— start —
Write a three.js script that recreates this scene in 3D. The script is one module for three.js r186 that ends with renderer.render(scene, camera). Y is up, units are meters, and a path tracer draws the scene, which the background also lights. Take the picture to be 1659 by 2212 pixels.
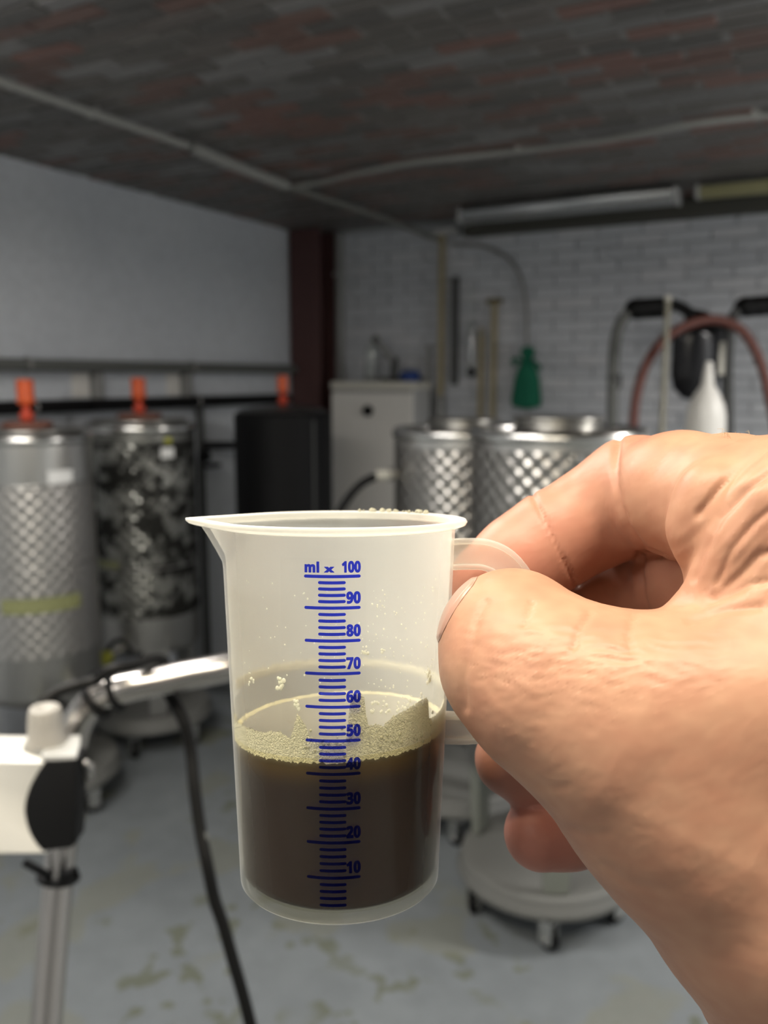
import * as THREE from 'three';
import { RoundedBoxGeometry } from 'three/addons/geometries/RoundedBoxGeometry.js';
import { mergeGeometries, toCreasedNormals } from 'three/addons/utils/BufferGeometryUtils.js';
import { ImprovedNoise } from 'three/addons/math/ImprovedNoise.js';
import { RectAreaLightUniformsLib } from 'three/addons/lights/RectAreaLightUniformsLib.js';

// ---------------------------------------------------------------- camera, light, exposure
const F = 1855, CX = 829.5, CY = 1106, PITCH = -8.8 * Math.PI / 180, EYE = 1.5;
const scene = new THREE.Scene();
const camera = new THREE.PerspectiveCamera(2 * Math.atan(CY / F) * 180 / Math.PI, 1659 / 2212, 0.01, 60);
camera.position.set(0, EYE, 0);
camera.rotation.x = PITCH;
camera.focus = 0.158;
camera.userData.fStop = 16.5;
camera.updateMatrixWorld(true);
const renderer = new THREE.WebGLRenderer({ antialias: true });
renderer.toneMapping = THREE.LinearToneMapping;
renderer.toneMappingExposure = 1.0;
renderer.shadowMap.enabled = true;
scene.background = new THREE.Color(0, 0, 0);
RectAreaLightUniformsLib.init();
// hanging fluorescent lamps, all out of frame; right-end lamp and upward light added to brighten: [n, u, drop below the ceiling, down, up, colour, where]
const LAMPS = [
  [-0.16, -0.02, 0.10, 43, 6, [1.0, 0.905, 0.73], 'over the photographer'],
  [-1.0, -0.9, 0.20, 22, 34, [1.0, 0.96, 0.90], 'behind the photographer'],
  [-1.35, 0.72, 0.10, 46, 28, [1.0, 0.97, 0.93], 'over the left aisle'],
  [1.15, 2.6, 0.20, 96, 56, [1.0, 0.97, 0.93], 'added over the right end of the room to brighten it'],
];

// ---------------------------------------------------------------- helpers
const V = (x, y, z) => new THREE.Vector3(x, y, z);
const camQ = camera.quaternion.clone();
const at = (px, py, z) => V((px - CX) / F * z, -(py - CY) / F * z, -z).applyQuaternion(camQ).add(camera.position);
const YAW = 28.5 * Math.PI / 180, SY = Math.sin(YAW), CYW = Math.cos(YAW);
const R = (n, u, y = 0) => V(n * CYW + u * SY, y, n * SY - u * CYW);          // room coordinates: n to the right, u along the left wall
const toRoom = (p) => ({ n: p.x * CYW + p.z * SY, u: p.x * SY - p.z * CYW, y: p.y });
const ray = (px, py) => at(px, py, 1).sub(camera.position);
const onPlane = (px, py, normal, dist) => { const d = ray(px, py); return d.multiplyScalar((dist - camera.position.dot(normal)) / d.dot(normal)).add(camera.position); };
const UP = V(0, 1, 0), NDIR = R(1, 0), UDIR = R(0, 1);
const onWallBack = (px, py, off = 0) => onPlane(px, py, UDIR, BACK - off);
const onWallLeft = (px, py, off = 0) => onPlane(px, py, NDIR, LEFT + off);
const onCeil = (px, py, off = 0) => onPlane(px, py, UP, CEIL - off);
const LEFT = -2.9, BACK = 4.41, CEIL = 2.335, RIGHT = 2.0, REAR = -2.4;

let seed = 7;
const rnd = () => { seed = (seed * 1664525 + 1013904223) >>> 0; return seed / 4294967296; };
const rr = (a, b) => a + (b - a) * rnd();
const used = new Map();
function numbered(name) { const k = used.get(name) || 0; used.set(name, k + 1); return k ? name + '_' + String(k).padStart(3, '0') : name; }
function thing(name, label, category, pos = [0, 0, 0], turn = 0, group) {
  const o = new THREE.Group(); o.name = numbered(name); scene.add(o);
  o.position.set(...(pos.isVector3 ? pos.toArray() : pos)); o.rotation.y = turn;
  o.userData = { label, category }; if (group) o.userData.group = group;
  return o;
}
function part(parent, name, geo, mat, label) {
  const m = new THREE.Mesh(geo, mat); m.name = name; m.castShadow = m.receiveShadow = true;
  if (label) m.userData.label = label;
  parent.add(m); return m;
}
function struct(name, geo, mat, pos, turn = 0) {
  const m = new THREE.Mesh(geo, mat); m.name = name; m.userData.kind = 'structure'; m.castShadow = m.receiveShadow = true;
  if (pos) m.position.copy(pos); m.rotation.y = turn; scene.add(m); return m;
}
const tube = (pts, r, seg = 40, rad = 12, closed = false) => new THREE.TubeGeometry(new THREE.CatmullRomCurve3(pts, closed, 'centripetal'), seg, r, rad, closed);
const line = (a, b, r, rad = 16) => { // capped rod
  const d = b.clone().sub(a), g = new THREE.CylinderGeometry(r, r, d.length(), rad);
  g.applyQuaternion(new THREE.Quaternion().setFromUnitVectors(UP, d.clone().normalize()));
  return g.translate(...a.clone().add(b).multiplyScalar(0.5).toArray());
};
const lathe = (prof, seg = 64) => new THREE.LatheGeometry(prof.map(([r, y]) => new THREE.Vector2(r, y)), seg);
const box = (w, h, d, r = 0.004) => new RoundedBoxGeometry(w, h, d, 2, Math.min(r, w / 2.1, h / 2.1, d / 2.1));
const rel = (pts, base) => pts.map((p) => p.clone().sub(base));
const merge = (list) => mergeGeometries(list.map((g) => { const q = g.index ? g.toNonIndexed() : g; for (const k of Object.keys(q.attributes)) if (!['position', 'normal', 'uv'].includes(k)) q.deleteAttribute(k); return q; }));
const std = (o) => new THREE.MeshPhysicalMaterial(o);
const lin = (r, g, b) => new THREE.Color().setRGB(r, g, b);

// tileable noise
function hash(x, y, s) { let h = Math.imul(x, 374761393) + Math.imul(y, 668265263) + Math.imul(s, 2147483647 ^ 0x5bd1e995); h = Math.imul(h ^ (h >>> 13), 1274126177); return ((h ^ (h >>> 16)) >>> 0) / 4294967296; }
function vnoise(x, y, per, s) {
  const x0 = Math.floor(x), y0 = Math.floor(y), fx = x - x0, fy = y - y0, m = (a) => ((a % per) + per) % per;
  const sx = fx * fx * (3 - 2 * fx), sy = fy * fy * (3 - 2 * fy);
  const a = hash(m(x0), m(y0), s), b = hash(m(x0 + 1), m(y0), s), c = hash(m(x0), m(y0 + 1), s), d = hash(m(x0 + 1), m(y0 + 1), s);
  return (a + (b - a) * sx) * (1 - sy) + (c + (d - c) * sx) * sy;
}
function fbm(u, v, base, oct, s) { let t = 0, a = 0.5, n = 0, p = base; for (let i = 0; i < oct; i++) { t += a * vnoise(u * p, v * p, p, s + i); n += a; a *= 0.5; p *= 2; } return t / n; }
function dataTex(n, fn, srgb, rep) {
  const d = new Uint8Array(n * n * 4);
  for (let y = 0; y < n; y++) for (let x = 0; x < n; x++) { const c = fn(x / n, y / n), i = (y * n + x) * 4; for (let k = 0; k < 3; k++) d[i + k] = Math.max(0, Math.min(255, 255 * (c.length ? c[k] : c))); d[i + 3] = 255; }
  const t = new THREE.DataTexture(d, n, n); t.wrapS = t.wrapT = THREE.RepeatWrapping; t.magFilter = THREE.LinearFilter; t.minFilter = THREE.LinearMipmapLinearFilter; t.generateMipmaps = true;
  if (srgb) t.colorSpace = THREE.SRGBColorSpace; if (rep) t.repeat.set(rep, rep); t.needsUpdate = true; return t;
}
const smooth = (a, b, x) => { const t = Math.max(0, Math.min(1, (x - a) / (b - a))); return t * t * (3 - 2 * t); };
const mix3 = (a, b, t) => a.map((v, i) => v + (b[i] - v) * t);
function worldUV(geo, axU, axV, size) { // uv in metres along two axes of the object
  const p = geo.attributes.position, uv = new Float32Array(p.count * 2), q = V();
  for (let i = 0; i < p.count; i++) { q.fromBufferAttribute(p, i); uv[2 * i] = q.dot(axU) / size; uv[2 * i + 1] = q.dot(axV) / size; }
  geo.setAttribute('uv', new THREE.BufferAttribute(uv, 2)); return geo;
}

// ---------------------------------------------------------------- materials
const texFine = dataTex(256, (u, v) => fbm(u, v, 8, 4, 3));
const texFloor = dataTex(1024, (u, v) => {
  const g = fbm(u, v, 6, 5, 11), f = fbm(u, v, 48, 3, 21), patch = fbm(u, v, 11, 3, 31), spot = fbm(u + 0.37, v + 0.11, 48, 4, 41);
  let c = mix3([0.45, 0.47, 0.485], [0.525, 0.545, 0.555], g); c = c.map((x) => x * (0.955 + 0.09 * f));
  const st = smooth(0.575, 0.66, spot) * smooth(0.47, 0.58, patch);
  c = mix3(c, [0.37, 0.38, 0.30], st * 0.6);
  c = mix3(c, [0.50, 0.50, 0.44], smooth(0.56, 0.66, fbm(u + 0.6, v, 14, 4, 71)) * 0.45);
  return c;
}, true);
const texPlaster = dataTex(512, (u, v) => { const g = fbm(u, v, 5, 5, 51), f = fbm(u, v, 64, 2, 61); return mix3([0.80, 0.82, 0.845], [0.86, 0.875, 0.89], g).map((x) => x * (0.97 + 0.06 * f)); }, true);
const texReflect = dataTex(512, (u, v) => { const g = fbm(u, v, 7, 4, 81), h = fbm(u, v, 22, 4, 91); const k = smooth(0.40, 0.60, 0.45 * g + 0.55 * h); return mix3([0.60, 0.60, 0.58], [0.20, 0.20, 0.19], k); }, true);  // dark reflections in the dimples, painted on as blotches
const texReflectRough = dataTex(512, (u, v) => { const g = fbm(u, v, 7, 4, 81), h = fbm(u, v, 22, 4, 91); return 0.32 + 0.3 * smooth(0.40, 0.60, 0.45 * g + 0.55 * h); });
const texQuilt = dataTex(128, (u, v) => 0.5 + 0.25 * (Math.cos((u + v) * 2 * Math.PI) + Math.cos((u - v) * 2 * Math.PI)));
const texGrain = dataTex(256, (u, v) => fbm(u, v, 32, 3, 101));

const M = {
  floor: std({ map: texFloor, roughness: 0.6, bumpMap: texFine, bumpScale: 0.0008, specularIntensity: 0.5 }),
  plaster: std({ map: texPlaster, roughness: 0.85, bumpMap: texFine, bumpScale: 0.0006 }),
  outer: std({ color: lin(0.45, 0.45, 0.44), roughness: 0.9 }),
  mortarDark: std({ color: lin(0.30, 0.292, 0.28), roughness: 0.95 }),
  whiteMortar: std({ color: lin(0.52, 0.54, 0.56), roughness: 0.85 }),
  steel: std({ color: lin(0.60, 0.59, 0.56), metalness: 1, roughness: 0.30 }),
  steelRim: std({ color: lin(0.66, 0.65, 0.62), metalness: 1, roughness: 0.24 }),
  steelDull: std({ color: lin(0.42, 0.41, 0.39), metalness: 1, roughness: 0.42, bumpMap: texFine, bumpScale: 0.0005 }),
  lidSteel: std({ color: lin(0.40, 0.39, 0.36), metalness: 1, roughness: 0.36 }),
  black: std({ color: lin(0.005, 0.005, 0.0055), roughness: 0.6, specularIntensity: 0.5 }),
  rubber: std({ color: lin(0.006, 0.006, 0.006), roughness: 0.5, specularIntensity: 0.4 }),
  blackGloss: std({ color: lin(0.010, 0.010, 0.012), roughness: 0.18 }),
  darkGrey: std({ color: lin(0.07, 0.072, 0.07), roughness: 0.6 }),
  pipeGrey: std({ color: lin(0.13, 0.135, 0.125), roughness: 0.5 }),
  paleGrey: std({ color: lin(0.48, 0.48, 0.47), roughness: 0.5 }),
  midGrey: std({ color: lin(0.28, 0.28, 0.27), roughness: 0.5 }),
  deck: std({ color: lin(0.16, 0.16, 0.15), roughness: 0.6 }),
  white: std({ color: lin(0.78, 0.76, 0.71), roughness: 0.4 }),
  cream: std({ color: lin(0.66, 0.64, 0.56), roughness: 0.4 }),
  orange: std({ color: lin(0.92, 0.16, 0.035), roughness: 0.4, transmission: 0.3 }),
  orangeDeep: std({ color: lin(0.62, 0.07, 0.03), roughness: 0.45 }),
  seal: std({ color: lin(0.20, 0.085, 0.06), roughness: 0.6 }),
  maroon: std({ color: lin(0.088, 0.038, 0.035), roughness: 0.6, bumpMap: texFine, bumpScale: 0.0006 }),
  yellow: std({ color: lin(0.42, 0.42, 0.05), roughness: 0.5 }),
  tan: std({ color: lin(0.36, 0.30, 0.17), roughness: 0.5, bumpMap: texFine, bumpScale: 0.0004 }),
  cable: std({ color: lin(0.36, 0.36, 0.335), roughness: 0.6 }),
  green: std({ color: lin(0.008, 0.16, 0.088), roughness: 0.85 }),
  blue: std({ color: lin(0.03, 0.07, 0.26), roughness: 0.5 }),
  redHose: std({ color: lin(0.13, 0.036, 0.024), roughness: 0.45 }),
  glass: std({ color: lin(0.95, 0.97, 0.95), roughness: 0.04, transmission: 1, thickness: 0.002, ior: 1.5 }),
  lampCover: std({ color: lin(0.42, 0.43, 0.43), metalness: 0.75, roughness: 0.2, clearcoat: 1, clearcoatRoughness: 0.08 }),
  label: std({ color: lin(0.85, 0.85, 0.83), roughness: 0.5 }),
};
const quilt = (color, rough, bump) => std({ color, metalness: 1, roughness: rough, bumpMap: texQuilt, bumpScale: bump });
M.jacket = quilt(lin(0.46, 0.44, 0.41), 0.30, 0.0060);
M.jacketSoft = quilt(lin(0.52, 0.50, 0.475), 0.42, 0.0042);
const reflectWide = texReflect.clone(), reflectWideRough = texReflectRough.clone(); reflectWide.repeat.set(1 / 14, 1 / 14); reflectWideRough.repeat.set(1 / 14, 1 / 14);
M.jacketReflect = std({ map: reflectWide, roughnessMap: reflectWideRough, roughness: 1, metalness: 0.8, bumpMap: texQuilt, bumpScale: 0.0055 });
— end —
Aim
Each line that contains the string "scene" counts once; say how many there are and nothing else.

Reply to the task
5